Many physicists have said that by the standards of hard physics, climatology might as well be a bad high school science fair project, with sloppy controls, data handling, analysis, and conclusions. Others note that it operates as a wacko religious cult, which is perfectly accurate. Climate science should be renamed climate Scientology, but Scientologists aren’t as obsessive about pursuing and punishing those who doubt the truth of BS about Xenu, auditing, and all that other BS.
Pretty much. It’s really rather shameful that any scientist buys into the pseudo-science promulgated by the climatology community, more so if they use it as a justification for extremely serious policy/economic changes to the world. As I’ve said before the data is crap the models are crap and even then the crap models don’t even match the crap data. High school science fair project might be too generous an insult for these charlatans. The best money still rests on the hypothesis that climate “models” are mostly just multi-variate regressions with too many free parameters and chosen primarily based on prejudice. It’s sad how little our fundamental understanding of climate has advanced over the past 3 decades despite climatology’s increasingly prominent role in politics.
The attempts to shut down legitimate criticism by drawing comparisons with holocaust denial are truly shameful and disgusting.
I have to agree. That was pretty dumb even for your typical verbiage.
Should you ever want to think about this sort of thing rather than play a monkey with keyboard on the internet, I’ll point out the following problems for your consideration: your quote doesn’t match anything in Rand’s summary or the linked articles; it also is a leading question (which is one of the question types which I consider inherently stupid); the views of a small AAAS committee don’t necessarily perfectly reflected the opinions of thousands of AAAS members; and fourth, that the AAAS story showed a legitimate problem which maybe you ought to glance at rather than mash keys.
Finally, are you for real? If I were a billionaire looking to stretch my dollars, a few shills posting really stupid rebuttals to blogs I want to support would be a really cost effective addition to my toolbox.

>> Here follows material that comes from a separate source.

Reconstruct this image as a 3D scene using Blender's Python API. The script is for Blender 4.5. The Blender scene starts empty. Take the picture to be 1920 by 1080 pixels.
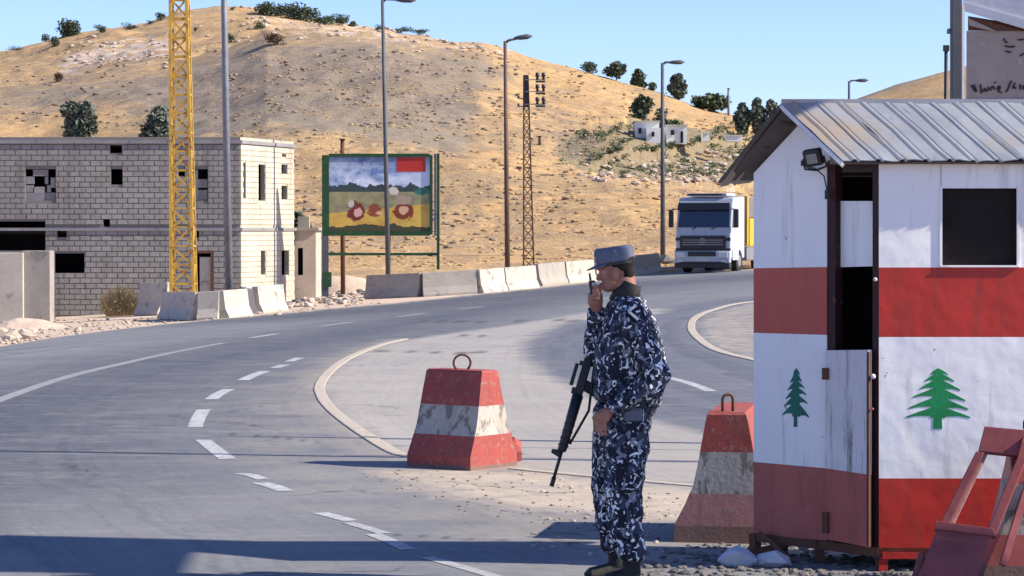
import bpy, bmesh, math, random
import numpy as np
from mathutils import Vector, Matrix, noise
random.seed(7); np.random.seed(7)
R = math.radians
C = bpy.context.scene.collection
S = bpy.context.scene

# ------------------------------------------------------------------ camera, sky, sun, exposure
CAMZ = 1.87; F = 4800.0; PITCH = math.atan(110 / F)
cam = bpy.data.cameras.new('camera'); cam.lens = 90; cam.sensor_width = 36; cam.clip_end = 6000; cam.clip_start = .1
co = bpy.data.objects.new('camera', cam); C.objects.link(co)
co.location = (0, 0, CAMZ); co.rotation_euler = (math.pi / 2 - PITCH, 0, 0)
S.camera = co
W = bpy.data.worlds.new("World"); S.world = W; W.use_nodes = True
wn = W.node_tree; bg = wn.nodes['Background']
sky = wn.nodes.new('ShaderNodeTexSky'); sky.sky_type = 'NISHITA'; sky.sun_disc = False
SUN_EL = R(36); SUN_AZ = R(100)          # measured clockwise from +Y (view direction)
sky.sun_elevation = SUN_EL; sky.sun_rotation = SUN_AZ
sky.altitude = 900; sky.air_density = 1.0; sky.dust_density = 0.25; sky.ozone_density = 3.0
tn = wn.nodes.new('ShaderNodeMix'); tn.data_type = 'RGBA'; tn.blend_type = 'MULTIPLY'; tn.inputs[0].default_value = 1; tn.inputs[7].default_value = (.63, .675, .95, 1)
wn.links.new(sky.outputs[0], tn.inputs[6]); wn.links.new(tn.outputs[2], bg.inputs[0]); bg.inputs[1].default_value = 0.108
sl = bpy.data.lights.new('sun', 'SUN'); sl.energy = 4.1; sl.angle = R(.6); sl.color = (1, .93, .80)
so = bpy.data.objects.new('sun', sl); C.objects.link(so)
sd = Vector((math.sin(SUN_AZ) * math.cos(SUN_EL), math.cos(SUN_AZ) * math.cos(SUN_EL), math.sin(SUN_EL)))
so.rotation_euler = sd.to_track_quat('Z', 'Y').to_euler(); so.location = (40, 0, 40)
S.view_settings.view_transform = 'Standard'; S.view_settings.look = 'None'
S.view_settings.gamma = 1; S.view_settings.use_curve_mapping = False
S.view_settings.exposure = 1.08
S.render.resolution_x = 1024; S.render.resolution_y = 576

# ------------------------------------------------------------------ geometry helpers
cp, sp_ = math.cos(PITCH), math.sin(PITCH)
def ray(px, py):
    cx = px - 960; cy = py - 540
    return Vector((cx, F * cp - cy * sp_, -F * sp_ - cy * cp))
def at(px, py, Y):
    d = ray(px, py); return Vector((0, 0, CAMZ)) + d * (Y / d.y)
def ground_z(x, y):
    s = np.clip((np.asarray(y, float) - 20) / 65, 0, 1); s = s * s * (3 - 2 * s)
    return s * np.clip(-.45 + .055 * np.asarray(x, float), -1.6, .8)
def gz(x, y): return float(ground_z(x, y))
def gp(px, py, dz=0):
    d = ray(px, py); d = d / d.y
    def f(Y): return CAMZ + d.z * Y - gz(d.x * Y, Y)
    a = 3.0; b = a
    while b < 900 and f(b) > 0: a = b; b *= 1.02
    for _ in range(30):
        m = (a + b) / 2
        if f(m) > 0: a = m
        else: b = m
    return Vector((d.x * a, a, gz(d.x * a, a) + dz))
def on_plane(px, py, P, N):
    d = ray(px, py); o = Vector((0, 0, CAMZ)); t = (P - o).dot(N) / d.dot(N)
    return o + d * t

class MB:
    def __init__(s): s.v = []; s.f = []; s.m = []
    def add(s, vs, fs, m=0):
        k = len(s.v); s.v += [tuple(v) for v in vs]
        for f in fs: s.f.append(tuple(i + k for i in f)); s.m.append(m)
    def boxc(s, c, sz, m=0, ax=None):
        X, Y, Z = ax or (Vector((1, 0, 0)), Vector((0, 1, 0)), Vector((0, 0, 1)))
        c = Vector(c); vs = []
        for k in (-.5, .5):
            for a, b in ((-.5, -.5), (.5, -.5), (.5, .5), (-.5, .5)):
                vs.append(c + X * a * sz[0] + Y * b * sz[1] + Z * k * sz[2])
        s.add(vs, [(0, 3, 2, 1), (4, 5, 6, 7), (0, 1, 5, 4), (1, 2, 6, 5), (2, 3, 7, 6), (3, 0, 4, 7)], m)
    def box(s, a, b, m=0):
        s.boxc([(a[i] + b[i]) / 2 for i in range(3)], [abs(b[i] - a[i]) for i in range(3)], m)
    def bar(s, p, q, w, h=None, m=0, up=None):
        p = Vector(p); q = Vector(q); z = (q - p); L = z.length; z.normalize()
        u = Vector(up) if up else (Vector((0, 1, 0)) if abs(z.y) < .9 else Vector((1, 0, 0)))
        x = u.cross(z).normalized(); y = z.cross(x)
        s.boxc((p + q) / 2, (w, h or w, L), m, (x, y, z))
    def tube(s, pts, rs, n=10, m=0, cap=True, sq=None):
        pts = [Vector(p) for p in pts]; k = len(pts); vs = []
        if not isinstance(rs, (list, tuple)): rs = [rs] * k
        t0 = (pts[1] - pts[0]).normalized(); u = Vector((0, 1, 0)) if abs(t0.y) < .9 else Vector((1, 0, 0))
        x = u.cross(t0).normalized()
        for i in range(k):
            t = ((pts[min(i + 1, k - 1)] - pts[max(i - 1, 0)])).normalized()
            x = (x - t * x.dot(t)).normalized(); y = t.cross(x)
            r = rs[i]; ra, rb = r if isinstance(r, tuple) else (r, r)
            for j in range(n):
                a = 2 * math.pi * j / n; vs.append(pts[i] + x * math.cos(a) * ra + y * math.sin(a) * rb)
        fs = [(i * n + j, i * n + (j + 1) % n, (i + 1) * n + (j + 1) % n, (i + 1) * n + j) for i in range(k - 1) for j in range(n)]
        if cap: fs += [tuple(range(n - 1, -1, -1)), tuple(range((k - 1) * n, k * n))]
        s.add(vs, fs, m)
    def ball(s, c, r, nu=12, nv=8, m=0):
        c = Vector(c); rx, ry, rz = r if isinstance(r, (tuple, list)) else (r, r, r); vs = [c + Vector((0, 0, rz))]
        for i in range(1, nv):
            a = math.pi * i / nv
            for j in range(nu):
                b = 2 * math.pi * j / nu; vs.append(c + Vector((rx * math.sin(a) * math.cos(b), ry * math.sin(a) * math.sin(b), rz * math.cos(a))))
        vs.append(c - Vector((0, 0, rz))); fs = [(0, 1 + j, 1 + (j + 1) % nu) for j in range(nu)]
        for i in range(nv - 2):
            for j in range(nu):
                a = 1 + i * nu + j; b = 1 + i * nu + (j + 1) % nu; fs.append((a, a + nu, b + nu, b))
        e = len(vs) - 1; k = 1 + (nv - 2) * nu; fs += [(e, k + (j + 1) % nu, k + j) for j in range(nu)]
        s.add(vs, fs, m)
    def slab(s, pts, n, t, m=0):
        """polygon extruded by t along -n (front face keeps the given place)"""
        n = Vector(n).normalized(); k = len(pts); a = [Vector(p) for p in pts]; b = [p - n * t for p in a]
        s.add(a + b, [tuple(range(k)), tuple(range(2 * k - 1, k - 1, -1))] + [(i, i + k, (i + 1) % k + k, (i + 1) % k) for i in range(k)], m)
    def grid(s, P, m=0):
        r = len(P); c = len(P[0]); s.add([p for row in P for p in row], [(i * c + j, i * c + j + 1, (i + 1) * c + j + 1, (i + 1) * c + j) for i in range(r - 1) for j in range(c - 1)], m)
    def rock(s, c, r, m=0, sq=.7):
        t = (1 + 5 ** .5) / 2
        V = [(-1, t, 0), (1, t, 0), (-1, -t, 0), (1, -t, 0), (0, -1, t), (0, 1, t), (0, -1, -t), (0, 1, -t), (t, 0, -1), (t, 0, 1), (-t, 0, -1), (-t, 0, 1)]
        Fs = [(0, 11, 5), (0, 5, 1), (0, 1, 7), (0, 7, 10), (0, 10, 11), (1, 5, 9), (5, 11, 4), (11, 10, 2), (10, 7, 6), (7, 1, 8), (3, 9, 4), (3, 4, 2), (3, 2, 6), (3, 6, 8), (3, 8, 9), (4, 9, 5), (2, 4, 11), (6, 2, 10), (8, 6, 7), (9, 8, 1)]
        a = random.random() * 6.28; ca, sa = math.cos(a), math.sin(a); vs = []
        for x, y, z in V:
            k = r / 1.9 * random.uniform(.7, 1.25); x, y = x * ca - y * sa, x * sa + y * ca
            vs.append((c[0] + x * k * 1.15, c[1] + y * k, c[2] + z * k * sq))
        s.add(vs, Fs, m)
    def mesh(s, name, mats, off, fix=True):
        me = bpy.data.meshes.new(name)
        me.from_pydata([(v[0] - off[0], v[1] - off[1], v[2] - off[2]) for v in s.v], [], s.f)
        for m in mats: me.materials.append(m)
        me.polygons.foreach_set('material_index', s.m)
        if fix:
            bm = bmesh.new(); bm.from_mesh(me); bmesh.ops.recalc_face_normals(bm, faces=bm.faces); bm.to_mesh(me); bm.free()
        me.update(); return me
ORG = {}
def tag(o, label=None, cat=None, group=None, kind=None):
    if label: o['label'] = label
    if cat: o['category'] = cat
    if group: o['group'] = group
    if kind: o['kind'] = kind
    return o
def empty(name, loc, label, cat, group=None):
    o = bpy.data.objects.new(name, None); C.objects.link(o); o.location = loc; o.empty_display_size = .2
    ORG[o.name] = Vector(loc); return tag(o, label, cat, group)
def link(me, name, parent=None, off=(0, 0, 0), bevel=0, smooth=False):
    o = bpy.data.objects.new(name, me); C.objects.link(o)
    if parent: o.parent = parent; ORG[o.name] = ORG[parent.name]
    else: o.location = off; ORG[o.name] = Vector(off)
    if smooth:
        me.polygons.foreach_set('use_smooth', [True] * len(me.polygons))
    if bevel:
        b = o.modifiers.new('b', 'BEVEL'); b.width = bevel; b.segments = 2; b.limit_method = 'ANGLE'
    return o
def build(mb, name, mats, parent=None, off=None, bevel=0, smooth=False, fix=True):
    if not isinstance(mats, (list, tuple)): mats = [mats]
    base = ORG[parent.name] if parent else Vector(off or (0, 0, 0))
    return link(mb.mesh(name, mats, base, fix), name, parent, base, bevel, smooth)

# ------------------------------------------------------------------ materials
def srgb(r, g, b):
    return tuple(((c / 255) / 12.92 if c / 255 <= .04045 else ((c / 255 + .055) / 1.055) ** 2.4) for c in (r, g, b)) + (1,)
def lin(r, g, b): return (r, g, b, 1)
class NT:
    def __init__(s, name):
        s.m = bpy.data.materials.new(name); s.m.use_nodes = True; s.t = s.m.node_tree; s.b = s.t.nodes['Principled BSDF']
        s.co = s.t.nodes.new('ShaderNodeNewGeometry').outputs['Position']
    def N(s, ty, **k):
        n = s.t.nodes.new(ty)
        for a, v in k.items(): setattr(n, a, v)
        return n
    def L(s, a, b): s.t.links.new(a, b)
    def noise(s, scale, detail=4, rough=.6, dist=0, vec=None, sc=None):
        n = s.N('ShaderNodeTexNoise'); n.inputs['Scale'].default_value = scale; n.inputs['Detail'].default_value = detail
        n.inputs['Roughness'].default_value = rough; n.inputs['Distortion'].default_value = dist
        v = vec or s.co
        if sc:
            mp = s.N('ShaderNodeMapping'); mp.inputs['Scale'].default_value = sc; s.L(v, mp.inputs[0]); v = mp.outputs[0]
        s.L(v, n.inputs['Vector']); return n.outputs['Fac']
    def ramp(s, fac, a, b, lo=0, hi=1):
        n = s.N('ShaderNodeMapRange'); n.inputs[1].default_value = a; n.inputs[2].default_value = b
        n.inputs[3].default_value = lo; n.inputs[4].default_value = hi; s.L(fac, n.inputs[0]); return n.outputs[0]
    def mix(s, fac, a, b, mode='MIX'):
        n = s.N('ShaderNodeMix', data_type='RGBA', blend_type=mode)
        for inp, v in ((n.inputs[0], fac), (n.inputs[6], a), (n.inputs[7], b)):
            if isinstance(v, (float, int)): inp.default_value = v
            elif isinstance(v, tuple): inp.default_value = v
            else: s.L(v, inp)
        return n.outputs[2]
    def math(s, op, a, b=0.0):
        n = s.N('ShaderNodeMath', operation=op)
        for i, v in ((0, a), (1, b)):
            if isinstance(v, (float, int)): n.inputs[i].default_value = v
            else: s.L(v, n.inputs[i])
        return n.outputs[0]
    def attr(s, name): return s.N('ShaderNodeAttribute', attribute_name=name).outputs['Fac']
    def done(s, col, rough=.8, bump=None, bs=.3, bd=.02, metal=0, spec=.3):
        if isinstance(col, tuple): s.b.inputs['Base Color'].default_value = col
        else: s.L(col, s.b.inputs['Base Color'])
        if isinstance(rough, (float, int)): s.b.inputs['Roughness'].default_value = rough
        else: s.L(rough, s.b.inputs['Roughness'])
        s.b.inputs['Metallic'].default_value = metal; s.b.inputs['Specular IOR Level'].default_value = spec
        if bump is not None:
            n = s.N('ShaderNodeBump'); n.inputs['Strength'].default_value = bs; n.inputs['Distance'].default_value = bd
            s.L(bump, n.inputs['Height']); s.L(n.outputs[0], s.b.inputs['Normal'])
        return s.m
def mk(name, c1, c2, scale=3, rough=.8, c3=None, s3=25, t3=.62, bump=.01, bs=.3, metal=0, spec=.3, sc=None):
    n = NT(name); a = n.noise(scale, 5, .65, .4, sc=sc); col = n.mix(n.ramp(a, .3, .7), c1, c2)
    f = n.noise(scale * 9, 3)
    col = n.mix(n.ramp(f, .25, .75, 0, .25), col, n.mix(1.0, col, lin(.45, .45, .45), 'MULTIPLY'))
    if c3: col = n.mix(n.ramp(n.noise(s3, 5, .7, .6, sc=sc), t3, t3 + .05), col, c3)
    return n.done(col, rough, f, bs, bump, metal, spec)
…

By the bye, I knew Steven Koonin (the chair) years ago when I was a student at Cal Tech. Not his student, but some friends of mine were. He was scary smart. Reading some of the transcripts from this committee makes me think he still is.
With all that, I’m a little surprised at the makeup of the presenters. While Curry, Lindzen, and Christie are all real and respected scientists, I don’t know that I would have made half the presenters from the skeptical side of things. I just don’t think that that is a representative sample. Ignoring all the nonsense about “97%”, which anyone can tell is manifestly wrong by just examining what the sources for it say, I certainly think that a very considerable majority of scientists in the climate field believe in AGW. It sounds like the APS group decided to settle this issue (to their own satisfaction, that is) once and for all: do the skeptics have a good case, or should we go with the expertise of the majority?